-- Start --
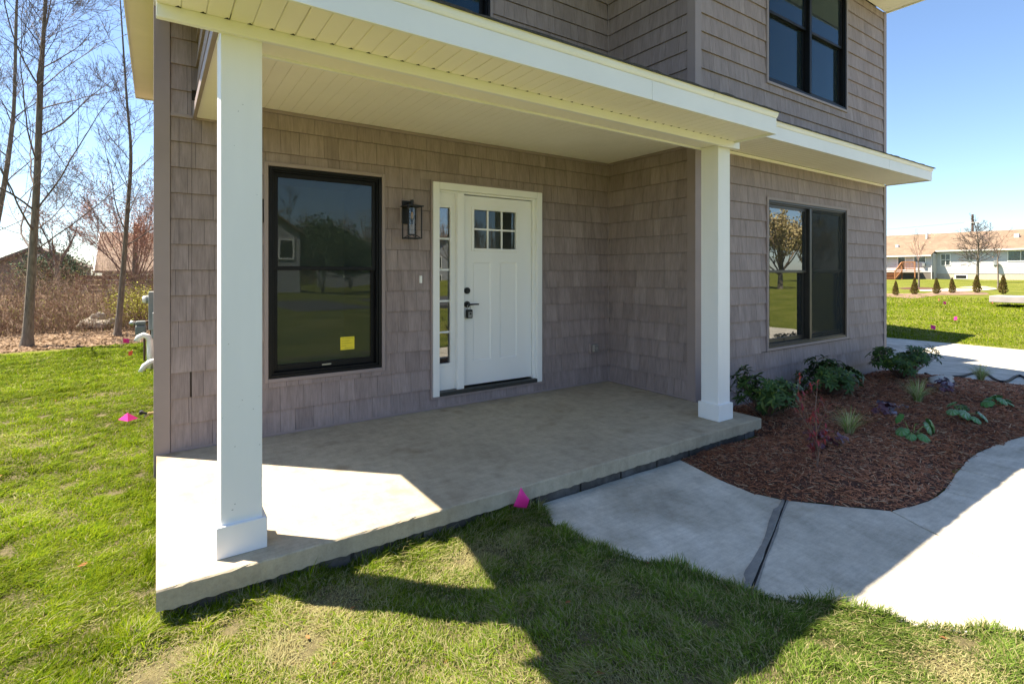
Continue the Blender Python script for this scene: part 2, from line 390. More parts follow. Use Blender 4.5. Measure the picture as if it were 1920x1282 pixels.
for x0, x1 in ((5.86, 9.5), (9.51, 13.2)):
    for y0, y1 in ((-12, -7.01), (-7, -3.431), (-3.42, -1.005), (-.995, 2), (2.01, 5.5), (5.51, 9)):
        if x0 < 6: x0 = 5.86 if y0 < -3.43 else (4.66 if y0 < -1.1 else 4.87)
        nxs = 8; V = []; F = []
        for k in range(nxs + 1):
            x = x0 + (x1 - x0) * k / nxs; z = float(np.interp(x, GX, GZ)) + (.022 if x > 5.2 else .006 + .016 * max(0, (x - 4.6) / .6))
            V += [(x, y0, z), (x, y1, z), (x, y0, z - .12), (x, y1, z - .12)]
        for k in range(nxs):
            a = 4 * k; F += [(a, a + 4, a + 5, a + 1), (a, a + 2, a + 6, a + 4), (a + 1, a + 5, a + 7, a + 3)]
        F += [(0, 1, 3, 2), (4 * nxs, 4 * nxs + 2, 4 * nxs + 3, 4 * nxs + 1)]
        MB().add(V, F).build('slab', 'walk_concrete', drive)
MB().box(-120, 140, -25, -17, -.4, -.17).build('road', 'road_asphalt', kind='structure', label='grey street behind the front lawn')

# ------------------------------------------------------------------ the house
house = empty('house', (0, 0, 0), 'two-storey house clad in grey-brown shingle siding with a white-trimmed porch', 'house')
XL, XR, BY = -4.79, 4.84, -1.30
EZ = 5.53
def subtract(rects, hole):
    out = []
    for (a0, a1, b0, b1) in rects:
        c0, c1, d0, d1 = hole
        if c0 >= a1 or c1 <= a0 or d0 >= b1 or d1 <= b0: out.append((a0, a1, b0, b1)); continue
        if b0 < d0: out.append((a0, a1, b0, d0))
        if d1 < b1: out.append((a0, a1, d1, b1))
        e0, e1 = max(b0, d0), min(b1, d1)
        if a0 < c0: out.append((a0, c0, e0, e1))
        if c1 < a1: out.append((c1, a1, e0, e1))
    return out
f_ = 974.9; cY, sY = math.cos(YAW), math.sin(YAW)
def scr(p):
    dx, dy, dz = p[0] - CAM[0], p[1] - CAM[1], p[2] - CAM[2]; d = dx * sY + dy * cY
    if d < .1: return None
    return 960 + f_ * (dx * cY - dy * sY) / d, 509.3 - f_ * dz / d, d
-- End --
— Exercise objective —
Write out the listing above exactly as it stands, pictures excluded.

— Solved problem —
Continue the Blender Python script for this scene: part 2, from line 390. More parts follow. Use Blender 4.5. Measure the picture as if it were 1920x1282 pixels.
for x0, x1 in ((5.86, 9.5), (9.51, 13.2)):
    for y0, y1 in ((-12, -7.01), (-7, -3.431), (-3.42, -1.005), (-.995, 2), (2.01, 5.5), (5.51, 9)):
        if x0 < 6: x0 = 5.86 if y0 < -3.43 else (4.66 if y0 < -1.1 else 4.87)
        nxs = 8; V = []; F = []
        for k in range(nxs + 1):
            x = x0 + (x1 - x0) * k / nxs; z = float(np.interp(x, GX, GZ)) + (.022 if x > 5.2 else .006 + .016 * max(0, (x - 4.6) / .6))
            V += [(x, y0, z), (x, y1, z), (x, y0, z - .12), (x, y1, z - .12)]
        for k in range(nxs):
            a = 4 * k; F += [(a, a + 4, a + 5, a + 1), (a, a + 2, a + 6, a + 4), (a + 1, a + 5, a + 7, a + 3)]
        F += [(0, 1, 3, 2), (4 * nxs, 4 * nxs + 2, 4 * nxs + 3, 4 * nxs + 1)]
        MB().add(V, F).build('slab', 'walk_concrete', drive)
MB().box(-120, 140, -25, -17, -.4, -.17).build('road', 'road_asphalt', kind='structure', label='grey street behind the front lawn')

# ------------------------------------------------------------------ the house
house = empty('house', (0, 0, 0), 'two-storey house clad in grey-brown shingle siding with a white-trimmed porch', 'house')
XL, XR, BY = -4.79, 4.84, -1.30
EZ = 5.53
def subtract(rects, hole):
    out = []
    for (a0, a1, b0, b1) in rects:
        c0, c1, d0, d1 = hole
        if c0 >= a1 or c1 <= a0 or d0 >= b1 or d1 <= b0: out.append((a0, a1, b0, b1)); continue
        if b0 < d0: out.append((a0, a1, b0, d0))
        if d1 < b1: out.append((a0, a1, d1, b1))
        e0, e1 = max(b0, d0), min(b1, d1)
        if a0 < c0: out.append((a0, c0, e0, e1))
        if c1 < a1: out.append((c1, a1, e0, e1))
    return out
f_ = 974.9; cY, sY = math.cos(YAW), math.sin(YAW)
def scr(p):
    dx, dy, dz = p[0] - CAM[0], p[1] - CAM[1], p[2] - CAM[2]; d = dx * sY + dy * cY
    if d < .1: return None
    return 960 + f_ * (dx * cY - dy * sY) / d, 509.3 - f_ * dz / d, d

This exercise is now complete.